Google News to focus on local

Just came across something interesting from a few days ago that I somehow missed, but which could have serious implications for newspapers and their evolving relationship with Google: Search Engine Journal notes that Google News is tinkering with its algorithm and the way it ranks news stories. It wants to do a number of things, but one of the main ones is to promote the publication that first breaks a news story, rather than one of the follow-up pieces from newswires or larger papers.

That’s good for smaller local papers, since they will get more exposure and hence more traffic. It doesn’t say so in the Google News blog post, but I have to wonder if this is related to some of the criticism that Google got after they did the deal with Associated Press to host AP stories on Google servers and some people complained that local publications weren’t getting credit from Google News for the stories they were breaking.

Expanding the concept of “news”

Thanks to my mesh pal Mike Masnick from Techdirt for pointing me towards a recent column by Jeremy Wagstaff of Loose Wire (and the Wall Street Journal) that I had been meaning to post about. In the column, entitled “The Future of News,” Jeremy writes about how it’s difficult to talk about the future of news without admitting that the idea of what we call “news” has changed, and is continuing to change. As he puts its:

“There is no news. Or at least there is no longer a traditional, established and establishment definition of what is news.

Instead we have information. Some of it moving very fast, so it looks like news.”

This is partly the result of technology, in that more and more people are connected to sources of information than they used to be, even if those sources of information are friends or family on the other end of a cellphone or an MSN conversation, or a news feed. But all those connections have also expanded the definition of news:

“True, if someone hits a tall building with an airliner, that’s news to all of us. The U.S. invades or leaves Iraq; that’s news. But the rest of the time, news is a slippery beast that means different things to different people.”

And as newspapers and media websites everywhere are discovering, the news — the stuff people are really interested in — isn’t always what we put on the front page, or even the second or third page. Sometimes it’s the quirky or human-interest stories that really grab people. And yet, we routinely denigrate those types of stories.

“What we’re seeing with the Internet is not a revolution against the values of old media; a revolution against the notion that it’s only us who can dictate what is news.”

I couldn’t have said it better myself.
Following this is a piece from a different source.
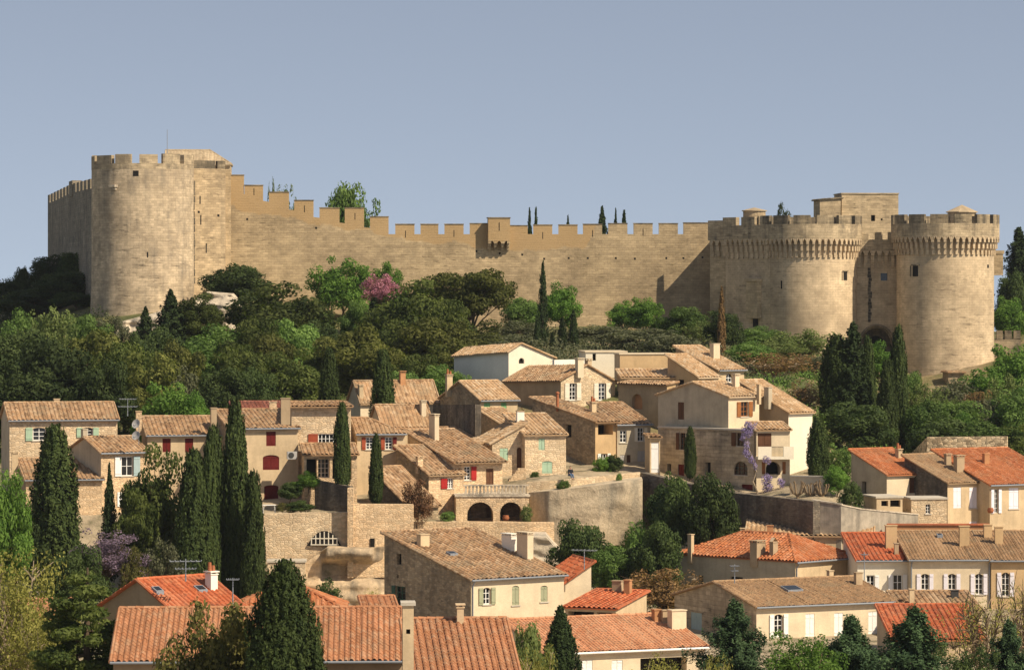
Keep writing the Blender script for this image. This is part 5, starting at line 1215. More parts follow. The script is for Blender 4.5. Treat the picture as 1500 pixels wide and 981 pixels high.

Read the whole column here.

An update on the My Telegraph project

Shane Richmond, who is one of the masterminds behind the Telegraph’s community efforts and most recently the launch of its MyTelegraph venture — which includes blogs and profile pages for readers — has an update on how the project is going. Among other things, he says that about 4,500 people have signed up and have written thousands of blog posts, some of which — including one on the recent attempted terrorist attacks in London — have been excerpted in the newspaper. The Telegraph has also changed its comment system so that only registered readers can comment (the same system the Globe and Mail uses).

McAlister on media as a platform

Matt McAlister has a great post up about the idea of media as a platform, which I encourage anyone interested in the future of media online to read. He says that in his view it isn’t really about “openness” or “walled gardens” and other popular metaphors:

It’s not about stopping bad behavior or even embracing good behavior. It’s about investing in an architecture that promotes growth for an entire ecosystem. If you do it right, you will watch network effects take hold naturally. And then everyone wins.

McAlister says that the most successful media platforms, broadly speaking, are those that give their users the power to impact the experience for themselves and to improve the total experience for everyone as they use it.

“When you look around the Internet media landscape today you see a lot of successful companies that either consciously or subconsciously understand how to make media work as a platform.

MySpace created a fantastic expression platform, though perhaps unwittingly. Wikipedia evolved quickly into a massive research platform. Flickr and del.icio.us, of course, get the network effects inherent in sharing information…photos and links, respectively.

Washingtonpost and BBC Backstage are moving toward national political information platforms.”

There are lots of other good examples and smart thoughts from Matt. Go on and read the whole thing. I’ll wait :-)

Newspaper of the past — and future

Jack Shafer of Slate.com, a veteran journalist and all-around smart guy, has a great piece in which he looks at what newspapers were like decades ago — in terms of size, coverage, layout and staffing levels — and asks the provocative question: After the staff cuts, will the newspapers of the future look like the newspapers of the past? What you think of the answer may depend on whether you work at a newspaper or not:

“By my personal measure, the national and foreign news published in the summer of 1972 by the Times and Post matches the current product, even though it is less “featurey.”

That both papers did fine work with half the current manpower should encourage serious readers—even though it may depress journalists.”